The termination of two Starbucks employees has led to demonstrations in Manhattan, Grand Rapids, and other cities throughout the world, a New York Indy Media article reports. While reports about turnout and influence of the demonstrations is being celebrated by bloggers who covered the event and the Industrial Workers of the World (IWW), organizing around the impact of the protest rather than around the issue being demonstrated against could have been a more influential way for the organizers to gather in support of the issue of the terminated employees.

Twelve demonstrators met in front of a Manhattan Starbucks to protest the termination of two employee union organizers. About a dozen protesters gathered in front of the Starbucks on 17th and Broadway on Saturday July 5, Industrial Workers of the World Day. The protest was one of many IWW protests that took place on that day all over the world.

The two terminated employees had been working to gain more benefits for Starbucks employees.

According to Daniel Gross, a former Starbucks barista and an organizer with the IWW, “Starbucks is as anti-union as Wal-Mart,” hence this “strategic” protest. One of the two fired employees had been told by the store manager “on several occasions that she must have nothing to do with unions

This blog details the protest that took place in Grand Rapids. They explain that “The coverage was surprisingly good for mainstream media.” They describe the demonstration:

“There was a 4 ft. Starbucks cup which symbolized Starbucks union-busting, poverty wages, lies about social responsibility, etc. And there was a bat which symbolized globalized solidarity.”

Photographs on the site display imagery that seems commonplace with union political theater. Pictures show a demonstrator in denim shorts and a backwards baseball cap “smashing” the cup, symbolizing, no doubt, how globalized solidarity will smash union-busting, poverty wages, and lies about social responsibility.

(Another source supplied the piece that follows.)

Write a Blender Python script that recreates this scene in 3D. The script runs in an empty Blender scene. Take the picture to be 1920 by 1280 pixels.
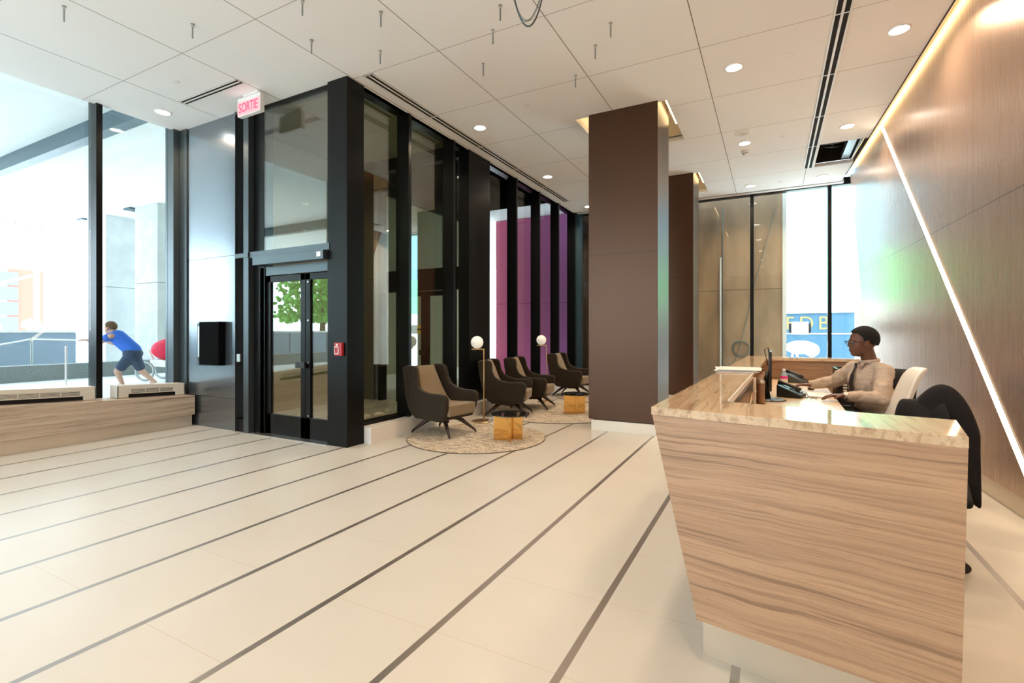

While the site suggests this protest was a success, by using the model of demonstration organization utilized by The Point, protesters might have been more successful by organizing around high numbers of demonstrators rather than placing a too-heavy reliance on the pageantry of protest [in addition to the bat and cup number in Grand Rapids, it is said that the drumming of protesters in Manhattan was met by strange looks]. Organizing around assembling an overwhelming turnout is more compelling, interesting, and persuasive than focusing on organizing around the issue alone. While pageantry is necessary, organizing in response to having a substantial and overwhelming number of supporters is ultimately more convincing than organizing simply because there is a cause to rally around. Doing the latter can ultimately result in low-turnout that leans towards a compensation by way of a 4-foot cup and a bat, which, while it feels triumphant to those who get to smash the prop, looks sillier to the onlooker than a bustling crowd might.